Set down exactly, please, each line from the one containing "Write part 4" through the one containing "mb.build('shutter', SHUT, f)", both lines included, and no other line.

=======

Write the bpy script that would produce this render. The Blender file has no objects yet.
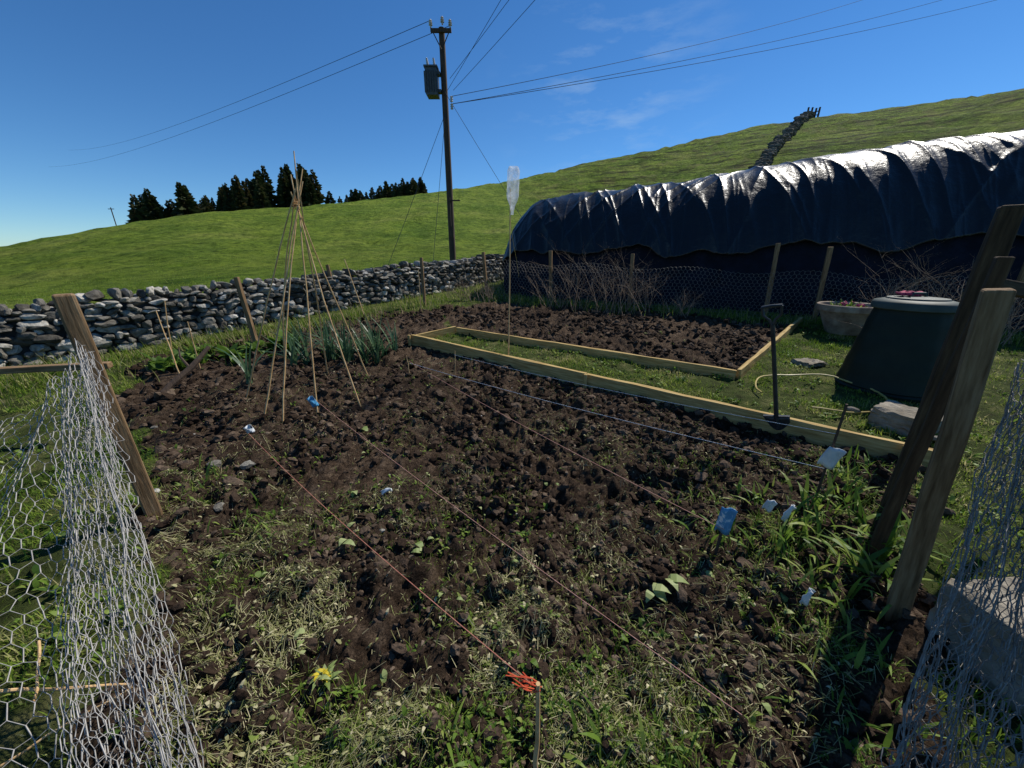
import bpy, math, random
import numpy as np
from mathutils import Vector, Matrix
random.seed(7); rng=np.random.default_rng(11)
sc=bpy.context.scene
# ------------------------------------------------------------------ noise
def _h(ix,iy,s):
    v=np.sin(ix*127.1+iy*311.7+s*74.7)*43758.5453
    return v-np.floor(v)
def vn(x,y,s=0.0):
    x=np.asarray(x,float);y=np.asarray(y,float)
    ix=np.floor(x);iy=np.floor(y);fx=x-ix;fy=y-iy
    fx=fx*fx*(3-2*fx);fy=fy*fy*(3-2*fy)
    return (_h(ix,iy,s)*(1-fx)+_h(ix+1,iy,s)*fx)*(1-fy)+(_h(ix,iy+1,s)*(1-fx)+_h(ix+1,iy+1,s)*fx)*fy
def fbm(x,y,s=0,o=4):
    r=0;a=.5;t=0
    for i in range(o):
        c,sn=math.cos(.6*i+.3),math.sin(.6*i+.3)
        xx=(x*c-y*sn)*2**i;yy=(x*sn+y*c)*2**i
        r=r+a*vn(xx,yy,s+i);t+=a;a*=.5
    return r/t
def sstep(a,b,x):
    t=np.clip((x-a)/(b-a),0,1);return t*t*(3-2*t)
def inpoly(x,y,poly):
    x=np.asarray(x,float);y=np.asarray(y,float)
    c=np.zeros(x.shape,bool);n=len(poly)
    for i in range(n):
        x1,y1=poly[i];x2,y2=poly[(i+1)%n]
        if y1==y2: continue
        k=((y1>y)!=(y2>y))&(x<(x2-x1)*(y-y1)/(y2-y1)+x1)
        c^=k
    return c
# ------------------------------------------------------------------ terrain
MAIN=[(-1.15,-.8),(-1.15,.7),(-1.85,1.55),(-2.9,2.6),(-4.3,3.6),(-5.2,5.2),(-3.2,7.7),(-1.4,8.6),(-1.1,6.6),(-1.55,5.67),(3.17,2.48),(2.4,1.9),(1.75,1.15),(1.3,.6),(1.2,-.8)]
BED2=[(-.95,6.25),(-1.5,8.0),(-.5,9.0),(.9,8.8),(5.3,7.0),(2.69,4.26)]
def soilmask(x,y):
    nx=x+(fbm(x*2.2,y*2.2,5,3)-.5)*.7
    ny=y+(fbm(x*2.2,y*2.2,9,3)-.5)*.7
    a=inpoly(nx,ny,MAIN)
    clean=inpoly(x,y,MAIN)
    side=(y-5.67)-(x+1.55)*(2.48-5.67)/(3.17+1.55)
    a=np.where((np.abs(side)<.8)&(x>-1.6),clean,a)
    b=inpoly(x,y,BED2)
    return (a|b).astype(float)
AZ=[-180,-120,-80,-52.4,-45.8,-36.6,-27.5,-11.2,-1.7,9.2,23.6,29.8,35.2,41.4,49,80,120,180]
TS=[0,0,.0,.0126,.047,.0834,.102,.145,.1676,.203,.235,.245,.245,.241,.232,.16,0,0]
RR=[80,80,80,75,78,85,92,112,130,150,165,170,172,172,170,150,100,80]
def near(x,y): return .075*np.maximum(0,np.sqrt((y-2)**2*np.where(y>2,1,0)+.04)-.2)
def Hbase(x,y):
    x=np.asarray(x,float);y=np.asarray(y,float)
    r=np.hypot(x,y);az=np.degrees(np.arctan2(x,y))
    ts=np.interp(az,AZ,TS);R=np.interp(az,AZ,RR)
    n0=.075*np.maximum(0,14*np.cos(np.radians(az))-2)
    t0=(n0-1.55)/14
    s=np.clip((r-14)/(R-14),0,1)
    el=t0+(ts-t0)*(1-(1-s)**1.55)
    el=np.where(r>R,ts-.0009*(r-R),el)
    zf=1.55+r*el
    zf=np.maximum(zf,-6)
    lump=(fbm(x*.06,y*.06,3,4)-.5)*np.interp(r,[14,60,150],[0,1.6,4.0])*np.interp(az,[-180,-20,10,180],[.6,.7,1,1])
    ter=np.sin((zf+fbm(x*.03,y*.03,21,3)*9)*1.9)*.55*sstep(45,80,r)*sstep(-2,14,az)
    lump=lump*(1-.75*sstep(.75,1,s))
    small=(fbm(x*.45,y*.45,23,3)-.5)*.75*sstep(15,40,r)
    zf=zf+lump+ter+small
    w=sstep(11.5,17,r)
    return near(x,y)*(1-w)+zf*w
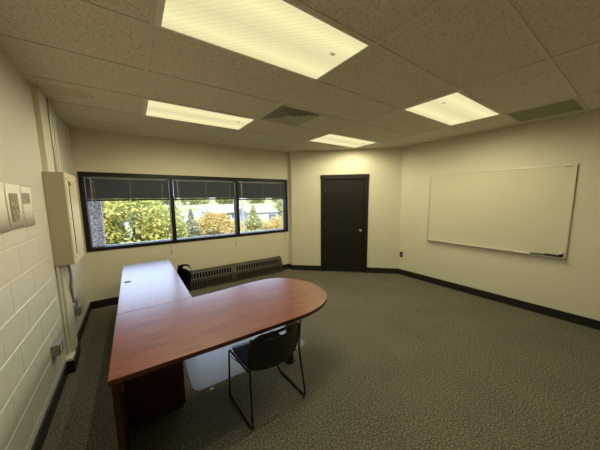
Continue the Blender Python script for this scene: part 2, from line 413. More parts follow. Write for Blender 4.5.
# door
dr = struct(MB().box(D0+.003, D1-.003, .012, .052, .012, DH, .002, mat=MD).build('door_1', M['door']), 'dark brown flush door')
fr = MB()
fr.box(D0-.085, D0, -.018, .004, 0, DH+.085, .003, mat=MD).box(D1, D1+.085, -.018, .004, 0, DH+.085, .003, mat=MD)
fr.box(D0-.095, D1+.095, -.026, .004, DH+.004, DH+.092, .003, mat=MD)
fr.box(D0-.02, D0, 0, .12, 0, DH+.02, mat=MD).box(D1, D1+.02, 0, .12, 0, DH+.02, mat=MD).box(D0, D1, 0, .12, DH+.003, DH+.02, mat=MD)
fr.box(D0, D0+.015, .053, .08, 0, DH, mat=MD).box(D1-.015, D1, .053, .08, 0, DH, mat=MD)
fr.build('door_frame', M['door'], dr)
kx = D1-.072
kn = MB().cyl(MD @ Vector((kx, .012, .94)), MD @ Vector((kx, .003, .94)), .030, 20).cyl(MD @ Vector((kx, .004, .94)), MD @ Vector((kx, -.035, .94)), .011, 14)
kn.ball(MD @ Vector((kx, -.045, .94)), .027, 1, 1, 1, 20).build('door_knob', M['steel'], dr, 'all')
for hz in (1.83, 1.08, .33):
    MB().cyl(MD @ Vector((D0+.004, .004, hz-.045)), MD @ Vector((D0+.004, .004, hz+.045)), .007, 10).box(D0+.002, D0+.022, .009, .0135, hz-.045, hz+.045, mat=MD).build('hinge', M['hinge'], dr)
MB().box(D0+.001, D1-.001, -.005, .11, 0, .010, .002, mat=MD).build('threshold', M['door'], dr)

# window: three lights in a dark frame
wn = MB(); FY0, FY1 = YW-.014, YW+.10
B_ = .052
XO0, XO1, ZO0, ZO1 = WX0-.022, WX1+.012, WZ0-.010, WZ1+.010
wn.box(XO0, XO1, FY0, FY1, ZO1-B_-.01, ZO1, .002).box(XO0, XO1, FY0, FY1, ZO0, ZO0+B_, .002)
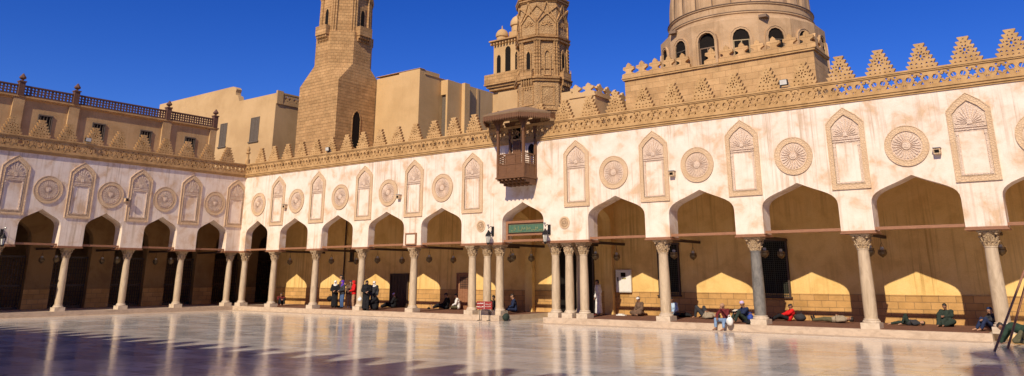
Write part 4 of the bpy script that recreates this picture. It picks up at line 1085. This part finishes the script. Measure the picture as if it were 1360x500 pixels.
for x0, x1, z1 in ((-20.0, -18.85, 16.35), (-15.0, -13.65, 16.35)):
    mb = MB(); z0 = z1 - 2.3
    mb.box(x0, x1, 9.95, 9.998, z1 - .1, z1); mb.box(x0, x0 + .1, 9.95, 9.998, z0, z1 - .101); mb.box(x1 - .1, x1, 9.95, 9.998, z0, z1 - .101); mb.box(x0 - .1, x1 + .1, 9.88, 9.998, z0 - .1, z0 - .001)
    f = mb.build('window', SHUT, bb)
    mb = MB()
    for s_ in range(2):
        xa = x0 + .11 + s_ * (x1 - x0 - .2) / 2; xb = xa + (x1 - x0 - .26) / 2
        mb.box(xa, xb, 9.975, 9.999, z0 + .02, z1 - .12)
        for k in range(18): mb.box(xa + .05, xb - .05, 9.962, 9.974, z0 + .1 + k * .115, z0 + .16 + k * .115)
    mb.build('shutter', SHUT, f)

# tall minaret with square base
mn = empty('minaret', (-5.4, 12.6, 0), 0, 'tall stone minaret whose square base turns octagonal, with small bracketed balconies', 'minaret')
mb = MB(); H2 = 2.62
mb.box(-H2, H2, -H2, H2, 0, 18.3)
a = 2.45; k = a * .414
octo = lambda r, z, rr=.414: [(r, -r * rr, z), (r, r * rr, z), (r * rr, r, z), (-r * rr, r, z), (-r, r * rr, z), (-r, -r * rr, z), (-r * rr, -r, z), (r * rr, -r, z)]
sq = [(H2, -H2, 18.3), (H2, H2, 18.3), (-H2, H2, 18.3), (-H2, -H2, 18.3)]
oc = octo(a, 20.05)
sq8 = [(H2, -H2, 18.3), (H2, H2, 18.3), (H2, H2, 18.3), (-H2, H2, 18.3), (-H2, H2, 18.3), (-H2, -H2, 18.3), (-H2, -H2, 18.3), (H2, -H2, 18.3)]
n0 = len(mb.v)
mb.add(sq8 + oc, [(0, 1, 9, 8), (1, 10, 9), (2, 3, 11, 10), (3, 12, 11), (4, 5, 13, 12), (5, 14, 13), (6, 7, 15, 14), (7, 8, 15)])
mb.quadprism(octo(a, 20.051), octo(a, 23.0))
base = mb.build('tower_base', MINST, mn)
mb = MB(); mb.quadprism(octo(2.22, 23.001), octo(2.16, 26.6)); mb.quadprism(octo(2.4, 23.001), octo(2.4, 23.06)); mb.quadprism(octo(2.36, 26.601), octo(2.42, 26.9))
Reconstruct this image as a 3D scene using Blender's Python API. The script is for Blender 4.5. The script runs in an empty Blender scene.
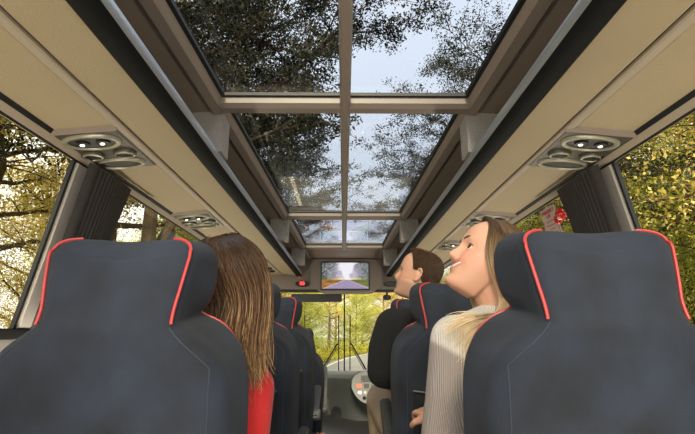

=======

# Finished answer:
Write part 4 of the bpy script that recreates this picture. It picks up at line 1085. This part finishes the script. Measure the picture as if it were 1360x500 pixels.
for x0, x1, z1 in ((-20.0, -18.85, 16.35), (-15.0, -13.65, 16.35)):
    mb = MB(); z0 = z1 - 2.3
    mb.box(x0, x1, 9.95, 9.998, z1 - .1, z1); mb.box(x0, x0 + .1, 9.95, 9.998, z0, z1 - .101); mb.box(x1 - .1, x1, 9.95, 9.998, z0, z1 - .101); mb.box(x0 - .1, x1 + .1, 9.88, 9.998, z0 - .1, z0 - .001)
    f = mb.build('window', SHUT, bb)
    mb = MB()
    for s_ in range(2):
        xa = x0 + .11 + s_ * (x1 - x0 - .2) / 2; xb = xa + (x1 - x0 - .26) / 2
        mb.box(xa, xb, 9.975, 9.999, z0 + .02, z1 - .12)
        for k in range(18): mb.box(xa + .05, xb - .05, 9.962, 9.974, z0 + .1 + k * .115, z0 + .16 + k * .115)
    mb.build('shutter', SHUT, f)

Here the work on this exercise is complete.